Sul fronte della guerra, tutto sembra favorire questa nuova deriva che sta facendo dell'Afghanistan del Sud un narcostato nello stato. I talebani controllano, seppur con difficoltà, una larga fetta di territorio (che secondo alcuni sarebbe superiore addirittura al 50% del totale del paese) dove reclutano mujaheddin, amministrano contenziosi agrari e beghe famigliari e proteggono la produzione di oppio. Come fanno (ora assai meno) le Farc colombiane cui si attribuiva un controllo sul territorio ancora più vasto.
Nei quartieri dei sempre più poveri
Che la si guardi dai quattro punti cardinali, Kabul è una città con una periferia in espansione geometrica. Si dice, in assenza di statistiche certe, che l'area metropolitana della capitale contenga una popolazione di quattro milioni di abitanti. Un popolo di esuli che, com' è accaduto anche a Bogotà, è formato da un esercito di sfollati in fuga dalle aree del conflitto. Che giorno dopo giorno allarga le periferie ingrossandole con nuovi quartieri abusivi. Quelli che a Bogotà si chiamerebbero barrios marginales.
Kabul non è Bogotà e l'Afghanistan non è la Colombia, ma queste aree di illegalità urbana diffusa, senza servizi e con scarso controllo, sono i vivai migliori per una criminalità "moderna" di cui ora a Kabul c'è solo qualche vago segno. Non siamo ai protagonisti di "No nacimos pa' semilla" (Non siamo nati per lasciare eredi), i ragazzi delle bande – i pandilleros di Medellin – che confidarono a un gesuita, Alonso Salazar, negli anni Ottanta, le loro terribili storie di ragazzi di vita, già segnati da un destino che probabilmente aveva, dopo il denaro facile, un futuro segnato dal crimine come professione e da una bara cucita addosso come un vestito di sartoria che avrebbe appunto impedito loro di "lasciare eredi". Così, se Kabul deve assomigliare a un'altra capitale, e la storia del narcostato nello stato a quella di un altro paese, la capitale afgana assomiglia più a Medellin o Bogotà che non a Bagdad, e l'Afghanistan più alla Colombia che non all'Iraq, parallelo che invece va per la maggiore
In qualche misura gli americani, che sono molto attenti alle vicende afgane in relazione a quanto avvenuto in Colombia, sembrano averlo in parte capito anche se poi la linea ufficiale sembra molto ricalcata su una possibile speranza di successo di un "surge" all'afgana dopo che quello in Iraq, checché se ne dica, sembra essersi risolto nell'ennesimo insuccesso.
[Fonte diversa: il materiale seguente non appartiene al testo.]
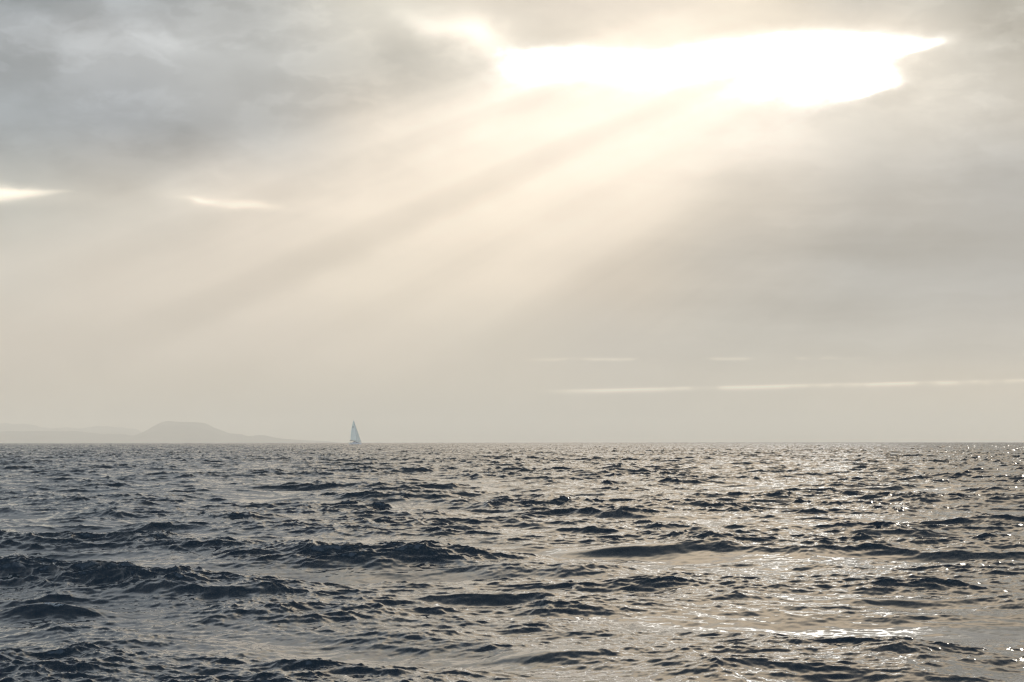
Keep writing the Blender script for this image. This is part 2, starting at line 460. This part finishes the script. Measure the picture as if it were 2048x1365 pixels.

Non è un caso se, nell'aprile del 2007, l'Amministrazione ha scelto come nuovo capo della diplomazia Usa a Kabul William Braucher Wood che, dal 2003 al 2007, era stato ambasciatore a Bogotà. Ma un editorialista del Boston Globe, proprio mentre si procedeva alla sua nomina, metteva in guardia sugli insuccessi americani in Colombia invitando Washington a non ripeterli in Afghanistan. I cento milioni di dollari l'anno investiti in Colombia nella lotta al narcotraffico, insistendo solo sulla distruzione delle piantagioni di coca e sul pugno di ferro, scrive Dan Restrepo, non hanno portato a molto. E al momento non c'è, aggiungiamo noi, una Ingrid Betancourt da liberare per portare a casa un successo che metta in luce la sempre maggior debolezza politica delle Farc. Una fragilità che per adesso i talebani, che pure hanno qualche problema interno, non sembrano dimostrare.
Tra Bagad e Kabul
Il facile paragone tra Bagdad e Kabul è uno dei tanti luoghi comuni che nasconde, purtroppo, un vuoto di strategia e un'inquietante primato dell'opzione militare che nasconde la pressoché totale assenza della politica nella gestione della guerra e di una ricostruzione che macina ogni anno diversi miliardi ma senza lasciare tracce evidenti e senza che gli afgani vedano grandi effetti positivi, se non per una fragile pacificazione di metà del paese, dalla presenza militare occidentale. Quel che gli afgani vedono è però quello che salta all'occhio a qualsiasi visitatore. Qualcuno fa soldi facili e in fretta come mai prima d'ora. E nonostante la città sia militarizzata e l'investimento nel settore militare si mangi nove milioni per ogni dieci spesi in Afghanistan dalla comunità internazionale, la rete criminale che gestisce il narcotraffico agisce quasi indisturbata. Lo sa bene il nostro giovinastro con la "Corolla" bianca che adesso ha appena ricevuto una telefonata sul suo Motorola. Devono essere arrivate buone notizie dal Sud del paese. Dove è appena finita l'epoca del raccolto. Chiude la portiera, sgomma e va.